Ne Il Natale del 1833 così egli si rivolge al Bambino divino: “<<Sì che Tu sei terribile !….Vedi le nostre lagrime, intendi i nostri gridi, il voler nostro interroghi, e a tuo voler decidi: mentre a stornare il fulmine trepido il prego ascende,sordo il tuo fulmin scende dove Tu vuoi ferir…>>. Il Fanciul severo sembra non aver esaudito la preghiera di guarigione dalla tisi della sua Enrichetta, che giace prostrata ma serena. Ma il Manzoni supera questa crisi e nel Dialogo Dell’invenzione scrive <<Nei misteri della fede la ragione trova la spiegazione dei suoi propri misteri: come è del sole che non si lascia guardare ma fa vedere>>.
Anche le tragedie, dal Conte di Carmagnola all’Adelchi, radicano in un medioevo lontano e presente, allo stesso tempo, la fraternità umana nella paternità di Dio, nel sacrificio redentivo di Cristo, nell’appartenenza ad un’unica nazione.
Il Coro dell’atto terzo dell’Adelchi incastona la circolarità della sua lezione poetica <<dagli atrii muscosi, dai Fori cadenti>> e lo stesso personaggio riflette sulla sua ora estrema, in cui si fondono giudizio storico e giudizio personale, in cui la sua piccolezza diventa distillato di grandezza per diventare santi attraverso la sventura e il sacrificio offerto a Dio: <<leva all’Eterno un candido/ pensier d’offerta e muori: fuor della vita è il termine/ del lungo tuo martir>>.
Ne I Promessi Sposi si assiste ad un’epopea cristiana, a un tempio di parole aperte sulla <<gran volta del firmamento>>, in cui egli non perde mai di vista ciò per cui l’uomo è fatto. Gli umili trovano nella Chiesa la loro profonda identità, il loro compito preciso, la loro appartenenza. Ogni singolo uomo ha dignità anche di fronte ai soprusi bestiali del potere.

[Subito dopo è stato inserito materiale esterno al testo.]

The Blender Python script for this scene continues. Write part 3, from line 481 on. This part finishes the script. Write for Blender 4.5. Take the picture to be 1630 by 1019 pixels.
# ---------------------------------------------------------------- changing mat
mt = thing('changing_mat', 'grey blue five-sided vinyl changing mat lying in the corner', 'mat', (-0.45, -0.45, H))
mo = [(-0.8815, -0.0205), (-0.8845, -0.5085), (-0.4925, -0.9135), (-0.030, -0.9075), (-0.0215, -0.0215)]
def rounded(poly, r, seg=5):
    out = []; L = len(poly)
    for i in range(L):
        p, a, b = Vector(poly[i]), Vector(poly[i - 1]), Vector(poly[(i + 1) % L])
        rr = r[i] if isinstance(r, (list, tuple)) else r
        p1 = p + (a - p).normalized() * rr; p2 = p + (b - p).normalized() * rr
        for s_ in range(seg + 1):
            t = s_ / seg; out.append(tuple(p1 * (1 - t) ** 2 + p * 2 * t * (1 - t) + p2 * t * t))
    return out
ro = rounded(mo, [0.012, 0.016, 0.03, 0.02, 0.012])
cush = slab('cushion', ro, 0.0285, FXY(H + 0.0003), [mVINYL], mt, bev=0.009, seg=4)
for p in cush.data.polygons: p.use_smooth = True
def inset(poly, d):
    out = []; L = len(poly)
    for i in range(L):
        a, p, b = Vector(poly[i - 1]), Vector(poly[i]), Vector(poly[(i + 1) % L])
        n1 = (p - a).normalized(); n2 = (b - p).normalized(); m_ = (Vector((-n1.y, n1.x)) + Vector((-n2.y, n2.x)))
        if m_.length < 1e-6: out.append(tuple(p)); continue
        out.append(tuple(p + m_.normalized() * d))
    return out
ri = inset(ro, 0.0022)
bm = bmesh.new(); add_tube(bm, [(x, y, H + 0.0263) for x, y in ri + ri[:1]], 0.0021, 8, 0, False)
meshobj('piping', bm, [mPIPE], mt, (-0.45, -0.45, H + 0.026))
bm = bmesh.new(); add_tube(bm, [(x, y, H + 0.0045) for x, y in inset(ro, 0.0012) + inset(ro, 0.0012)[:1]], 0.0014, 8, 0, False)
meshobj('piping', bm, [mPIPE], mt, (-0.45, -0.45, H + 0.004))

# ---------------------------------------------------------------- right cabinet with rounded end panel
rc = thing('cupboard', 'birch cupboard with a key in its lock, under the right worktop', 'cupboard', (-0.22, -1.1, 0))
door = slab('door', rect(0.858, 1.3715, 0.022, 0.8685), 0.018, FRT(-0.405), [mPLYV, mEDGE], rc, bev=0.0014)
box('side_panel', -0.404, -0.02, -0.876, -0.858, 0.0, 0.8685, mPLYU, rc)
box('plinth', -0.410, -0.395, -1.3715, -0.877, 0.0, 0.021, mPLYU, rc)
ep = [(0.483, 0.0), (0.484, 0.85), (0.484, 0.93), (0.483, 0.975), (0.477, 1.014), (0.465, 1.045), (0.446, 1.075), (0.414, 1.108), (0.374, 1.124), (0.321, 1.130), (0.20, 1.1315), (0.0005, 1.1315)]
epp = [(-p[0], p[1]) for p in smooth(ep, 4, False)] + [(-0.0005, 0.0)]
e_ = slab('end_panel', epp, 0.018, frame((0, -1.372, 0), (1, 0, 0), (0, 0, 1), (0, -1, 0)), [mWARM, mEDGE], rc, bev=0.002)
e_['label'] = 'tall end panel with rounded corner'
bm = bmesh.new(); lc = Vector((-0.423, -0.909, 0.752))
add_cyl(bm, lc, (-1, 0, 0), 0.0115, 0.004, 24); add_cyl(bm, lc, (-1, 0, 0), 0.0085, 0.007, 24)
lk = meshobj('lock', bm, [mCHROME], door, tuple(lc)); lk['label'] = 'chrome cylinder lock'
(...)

Il romanzo persegue vie metaforiche, non pervase da ingenuo ottimismo, ma che si collocano in un tempo non evasivo, ma spesso stridente e antinomico. L’Innominato si converte in quella sua domanda ultima di rivelazione del divino, la monaca di Monza si ravvede espiando le colpe commesse e al centro della storia Renzo e Lucia, “senza patria”, che dopo impervie peregrinazioni giungono lontani dalla loro terra. Il lieto fine però non è idillico, è realistico, metafisico. La felicità, per lo scrittore, non risiede in una realtà edenica, perduta nei meandri della storia, ma in una speranza certa, faticosamente conquistata. La religiosità manzoniana è stata da sempre un territorio aspramente dibattuto dalla critica, che ha spesso e volentieri tracciato un sentiero di formazione giansenista, radicato in Pascal e Bousset, ma che ha visto nel suo itinerario poetico una specifica peculiarità.